Sunday night on the Titanic got very, very cold, icy, and I asked the steward why it was so cold. He said we must be in the region of ice.... N--- and I went to bed at ten... at a quarter to twelve we were awaken by an awful sort of bang and the engines stopping suddenly. We had an extraordinary feeling that something dreadful had happened, as when the engine stopped there was a terrible silence and then the awful noise of steam being let off. We heard one or two peopl walking up and down the passage, so we got up and asked the steward what had happened. He said we had struck an iceberg. This excited us, and we put on dressing-gowns and fur coats and went up on deck. We went forward and saw the bow of the ship covered in ice, but we could not see the berg. We walked about on deck and talked, and wondered if we should go back to bed or not, when suddenly the Purser appeared and said: “Will you all go quietly and put on warm clothing and your life-belts, and go up on the top deck? The women and children will be put in the lifeboats first.”
we all dispersed very calmly, got to our own state-room,..."
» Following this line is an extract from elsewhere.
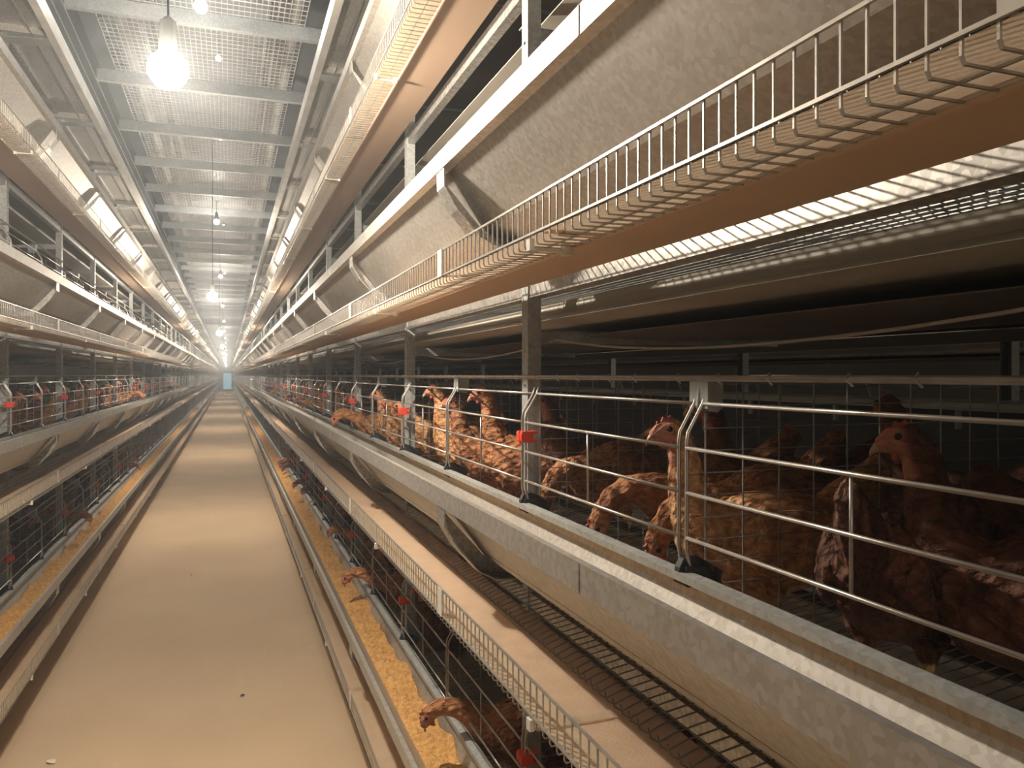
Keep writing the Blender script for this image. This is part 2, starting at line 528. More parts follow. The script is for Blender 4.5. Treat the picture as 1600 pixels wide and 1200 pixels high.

As can been seen, there is some noticeable differences between the two publications. The main difference I am of concern with, is the statement that in Behe's version the Captain told them to dawn lifebelts, while in the other version it was the Purser.

In the article, 'Lady Rothes Describes the Horror of Survivors' Chase of Phantom Light', published in the New York Herald on April 22, 1912, has her stating:

“I went to bed at half-past seven,” she said, “and my cousin, Miss Gladys Cherry, who shared my room -No.77 on deck B.- also retired. It was bitterly cold. I was awakened by a slight jar and then a grating noise. I turned on the light and saw that it was 11:46, and I wondered at the sudden quiet. Gladys had not been awakened and I called her and asked did she not think it strange that the engines had stopped. As I opened our cabin door I saw a steward. He said we had struck some ice. Our fur coats over our night gowns were all the clothes we had. My cousin asked the chief steward if there was any danger and he answered, 'Oh, no, we have just grazed some ice and it does not amount to anything.'
The Call for Lifebelts
“As we hurried along Lambert Williams came up and explained that the watertight compartments must surely hold. Just then an officer hurried by,“'Will you all get lifebelts on! Dress warmly and come up to A deck!' Quite stunned by the order, we all went. As I was going going in to our stateroom my maid said water was pouring into the racquet court.

Later Rothes would speak of Mr. Brown the purser (there was no purser named Brown, perhaps it is meant to read Barker), and Captain Smith who she stood 'shoulder to shoulder' with, which means, that at least she knew these men by sight, and would have stated if one of them had said to put on lifebelts. Overall, we have three different possibilities, Captain Smith, a Purser or an Officer.

Does anyone have any other sources that may clarify these? I can't find Behe's second source. Is this where the 'Captain' came from?